Manmohan Singh and Sonia Gandhi lay to rest speculation about early polls. See live webcast | Watch Day 1 video|Special: Hindustan Times Leadership Summit
Hindustan Times | By Vinod Sharma and Aloke Tikku, New Delhi
UPDATED ON OCT 13, 2007 03:53 PM IST

Prime Minister Manmohan Singh and Congress president Sonia Gandhi on Friday laid to rest speculation about the country heading towards an early election due to the UPA’s differences with Left partners over the Indo-US civil nuclear deal.

Singh made it clear that he would not put the government at stake, but added that he had not given up hope that “reason and common sense” will change the perception of the Left parties towards the deal.

“If the deal does not come through, it will be disappointing… But in life, one has to live with certain disappointments and move on to the next… We have a lot of unfinished business to complete,” the prime minister said at the fifth Hindustan Times Leadership Summit on Friday.

Earlier, welcoming the guests, HT Media Ltd Vice-Chairperson and Editorial Director Shobhana Bhartia said India was poised to take its rightful place in the councils of the world even as it addresses its internal challenges. She cheered the positive trends of the Indian economy and called for zero tolerance for corruption and bureaucratic inefficiency. She also underscored that people on the margins had to be brought on board. Globalisation will have merit only when it creates employment, she said.

In a lively interactive session, the prime minister spoke his mind. “Ours is not a one-issue government,” he said. He denied a suggestion that he overstepped the limits of disagreement by daring the Left to withdraw support on the nuclear deal. “I don’t think I overstepped (my limits). I was responding to a public statement issued by the four Left parties. I am conscious of my responsibility, of what I should say and not say... I was appealing to their good sense,” he responded. Singh also turned another question on whether he would like to stay on as PM if the deal didn’t come through. “It is a suggestion for action,” he said.

This is the first time that the Congress’ top leadership has hinted at the possibility of not pushing the deal in the face of the Left’s opposition — to an extent de-linking the government’s fate from that of the 123 Agreement.

The statements by the Prime Minister and the Congress president came in the wake of reports that UPA partners such as the RJD, DMK and the NCP were opposed to early polls.

Like many in the Congress, they were also not sure if early elections were actually the solution, faced with the prospects of the 15th Lok Sabha being driven by regional parties like the BSP.

Sonia Gandhi, who spoke immediately after the prime minister, also flagged the UPA’s resolve to complete the full term. “When we won in 2004, we made certain commitments and it is only fair that we fulfill those commitments,” she told the gathering of political leaders, corporate honchos, diplomats, technocrats and dignitaries from abroad.

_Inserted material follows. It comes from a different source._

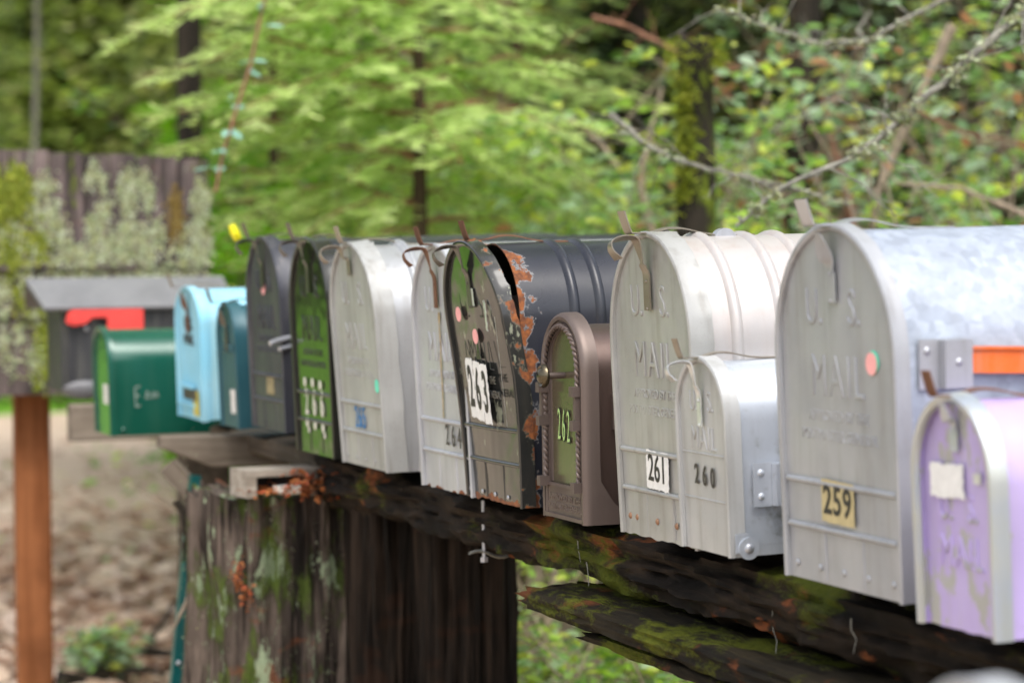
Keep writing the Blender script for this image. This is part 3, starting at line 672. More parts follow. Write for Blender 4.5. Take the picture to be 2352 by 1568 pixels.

She said the government was not going in for early polls. “We will do all we can and see that it (government) works,” she said. Sonia also played the ‘Left’s advocate’ when she rejected insinuations that the Communists were acting at China’s behest in opposing the deal.

“I don’t think that the Left is being unreasonable. It has a certain ideology, a certain viewpoint. They are merely stating their views,” she said. Sonia also clarified that she was misunderstood when her “enemies of development” statement at a public meeting in Haryana was interpreted to imply the Left with reference to the nuclear deal.

The Congress president clearly said that it just wasn’t her style to go public against a coalition supporter. And it certainly wasn’t in line with the coalition dharma as she knew it. “We are not looking for confrontation… The dharma of coalition is to work together, try and understand and accommodate each other’s view,” said Sonia, who played a key role in sewing up the UPA and has the tricky job of keeping it together.

For his part, Manmohan let it be known that his willingness to see the N-deal go down rather than the government was not because the deal was not good enough. “What we have done with the US, it is an honourable deal, it is good for India and it is good for the world. But we are in the realm of politics and within our coalition, there are differing perceptions,” he said, referring to attempts to reconcile the differences.